▶ EXERCISE
Word for word, restate every line of the material.
# # # # #
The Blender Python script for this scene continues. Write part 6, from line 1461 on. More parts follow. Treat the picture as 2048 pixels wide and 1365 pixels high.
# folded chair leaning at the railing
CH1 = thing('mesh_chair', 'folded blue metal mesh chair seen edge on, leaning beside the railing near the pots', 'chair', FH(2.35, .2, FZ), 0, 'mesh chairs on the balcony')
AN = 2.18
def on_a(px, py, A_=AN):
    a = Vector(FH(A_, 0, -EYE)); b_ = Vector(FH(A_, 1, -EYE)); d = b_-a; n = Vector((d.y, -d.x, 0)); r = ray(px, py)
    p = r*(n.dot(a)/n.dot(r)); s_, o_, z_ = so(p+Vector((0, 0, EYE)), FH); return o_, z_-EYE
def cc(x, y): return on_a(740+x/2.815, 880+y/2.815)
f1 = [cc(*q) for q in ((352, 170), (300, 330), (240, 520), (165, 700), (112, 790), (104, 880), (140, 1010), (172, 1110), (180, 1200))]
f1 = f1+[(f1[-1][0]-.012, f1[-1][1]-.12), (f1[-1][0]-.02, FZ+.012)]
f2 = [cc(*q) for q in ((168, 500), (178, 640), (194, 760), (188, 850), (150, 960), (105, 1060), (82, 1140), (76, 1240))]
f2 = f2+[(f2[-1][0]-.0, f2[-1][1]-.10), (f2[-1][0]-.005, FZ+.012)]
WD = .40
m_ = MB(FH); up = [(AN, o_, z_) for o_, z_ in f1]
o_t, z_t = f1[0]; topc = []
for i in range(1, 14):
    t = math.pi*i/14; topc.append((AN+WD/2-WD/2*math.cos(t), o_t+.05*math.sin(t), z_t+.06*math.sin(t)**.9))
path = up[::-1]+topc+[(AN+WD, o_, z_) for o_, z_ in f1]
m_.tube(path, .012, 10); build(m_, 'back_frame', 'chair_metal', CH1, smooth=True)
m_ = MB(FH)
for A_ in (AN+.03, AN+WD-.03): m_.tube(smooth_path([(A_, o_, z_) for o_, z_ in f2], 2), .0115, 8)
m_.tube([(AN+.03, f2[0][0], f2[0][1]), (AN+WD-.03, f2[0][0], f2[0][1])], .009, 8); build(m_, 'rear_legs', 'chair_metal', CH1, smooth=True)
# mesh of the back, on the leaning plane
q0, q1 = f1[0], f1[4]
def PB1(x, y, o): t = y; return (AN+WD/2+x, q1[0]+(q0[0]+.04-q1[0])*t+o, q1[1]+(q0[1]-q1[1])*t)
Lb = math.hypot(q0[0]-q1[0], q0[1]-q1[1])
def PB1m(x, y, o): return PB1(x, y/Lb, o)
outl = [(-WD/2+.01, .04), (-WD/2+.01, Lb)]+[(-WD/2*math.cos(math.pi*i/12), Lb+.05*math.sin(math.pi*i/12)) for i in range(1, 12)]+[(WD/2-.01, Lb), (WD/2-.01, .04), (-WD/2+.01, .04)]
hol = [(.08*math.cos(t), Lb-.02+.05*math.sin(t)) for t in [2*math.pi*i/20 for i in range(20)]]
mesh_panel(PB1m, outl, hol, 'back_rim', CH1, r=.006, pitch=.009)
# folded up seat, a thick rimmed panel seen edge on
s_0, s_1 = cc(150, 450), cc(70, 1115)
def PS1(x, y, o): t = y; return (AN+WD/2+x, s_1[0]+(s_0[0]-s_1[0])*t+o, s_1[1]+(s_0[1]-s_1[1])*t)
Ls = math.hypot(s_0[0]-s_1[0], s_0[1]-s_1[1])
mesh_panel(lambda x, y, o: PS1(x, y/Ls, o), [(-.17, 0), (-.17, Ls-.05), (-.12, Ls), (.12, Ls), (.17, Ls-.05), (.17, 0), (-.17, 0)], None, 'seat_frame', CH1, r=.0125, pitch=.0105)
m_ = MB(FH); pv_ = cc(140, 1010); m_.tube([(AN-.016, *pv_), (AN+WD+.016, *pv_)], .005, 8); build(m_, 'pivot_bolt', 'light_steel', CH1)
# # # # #
▶ CORRECT RESPONSE
The Blender Python script for this scene continues. Write part 6, from line 1461 on. More parts follow. Treat the picture as 2048 pixels wide and 1365 pixels high.
# folded chair leaning at the railing
CH1 = thing('mesh_chair', 'folded blue metal mesh chair seen edge on, leaning beside the railing near the pots', 'chair', FH(2.35, .2, FZ), 0, 'mesh chairs on the balcony')
AN = 2.18
def on_a(px, py, A_=AN):
    a = Vector(FH(A_, 0, -EYE)); b_ = Vector(FH(A_, 1, -EYE)); d = b_-a; n = Vector((d.y, -d.x, 0)); r = ray(px, py)
    p = r*(n.dot(a)/n.dot(r)); s_, o_, z_ = so(p+Vector((0, 0, EYE)), FH); return o_, z_-EYE
def cc(x, y): return on_a(740+x/2.815, 880+y/2.815)
f1 = [cc(*q) for q in ((352, 170), (300, 330), (240, 520), (165, 700), (112, 790), (104, 880), (140, 1010), (172, 1110), (180, 1200))]
f1 = f1+[(f1[-1][0]-.012, f1[-1][1]-.12), (f1[-1][0]-.02, FZ+.012)]
f2 = [cc(*q) for q in ((168, 500), (178, 640), (194, 760), (188, 850), (150, 960), (105, 1060), (82, 1140), (76, 1240))]
f2 = f2+[(f2[-1][0]-.0, f2[-1][1]-.10), (f2[-1][0]-.005, FZ+.012)]
WD = .40
m_ = MB(FH); up = [(AN, o_, z_) for o_, z_ in f1]
o_t, z_t = f1[0]; topc = []
for i in range(1, 14):
    t = math.pi*i/14; topc.append((AN+WD/2-WD/2*math.cos(t), o_t+.05*math.sin(t), z_t+.06*math.sin(t)**.9))
path = up[::-1]+topc+[(AN+WD, o_, z_) for o_, z_ in f1]
m_.tube(path, .012, 10); build(m_, 'back_frame', 'chair_metal', CH1, smooth=True)
m_ = MB(FH)
for A_ in (AN+.03, AN+WD-.03): m_.tube(smooth_path([(A_, o_, z_) for o_, z_ in f2], 2), .0115, 8)
m_.tube([(AN+.03, f2[0][0], f2[0][1]), (AN+WD-.03, f2[0][0], f2[0][1])], .009, 8); build(m_, 'rear_legs', 'chair_metal', CH1, smooth=True)
# mesh of the back, on the leaning plane
q0, q1 = f1[0], f1[4]
def PB1(x, y, o): t = y; return (AN+WD/2+x, q1[0]+(q0[0]+.04-q1[0])*t+o, q1[1]+(q0[1]-q1[1])*t)
Lb = math.hypot(q0[0]-q1[0], q0[1]-q1[1])
def PB1m(x, y, o): return PB1(x, y/Lb, o)
outl = [(-WD/2+.01, .04), (-WD/2+.01, Lb)]+[(-WD/2*math.cos(math.pi*i/12), Lb+.05*math.sin(math.pi*i/12)) for i in range(1, 12)]+[(WD/2-.01, Lb), (WD/2-.01, .04), (-WD/2+.01, .04)]
hol = [(.08*math.cos(t), Lb-.02+.05*math.sin(t)) for t in [2*math.pi*i/20 for i in range(20)]]
mesh_panel(PB1m, outl, hol, 'back_rim', CH1, r=.006, pitch=.009)
# folded up seat, a thick rimmed panel seen edge on
s_0, s_1 = cc(150, 450), cc(70, 1115)
def PS1(x, y, o): t = y; return (AN+WD/2+x, s_1[0]+(s_0[0]-s_1[0])*t+o, s_1[1]+(s_0[1]-s_1[1])*t)
Ls = math.hypot(s_0[0]-s_1[0], s_0[1]-s_1[1])
mesh_panel(lambda x, y, o: PS1(x, y/Ls, o), [(-.17, 0), (-.17, Ls-.05), (-.12, Ls), (.12, Ls), (.17, Ls-.05), (.17, 0), (-.17, 0)], None, 'seat_frame', CH1, r=.0125, pitch=.0105)
m_ = MB(FH); pv_ = cc(140, 1010); m_.tube([(AN-.016, *pv_), (AN+WD+.016, *pv_)], .005, 8); build(m_, 'pivot_bolt', 'light_steel', CH1)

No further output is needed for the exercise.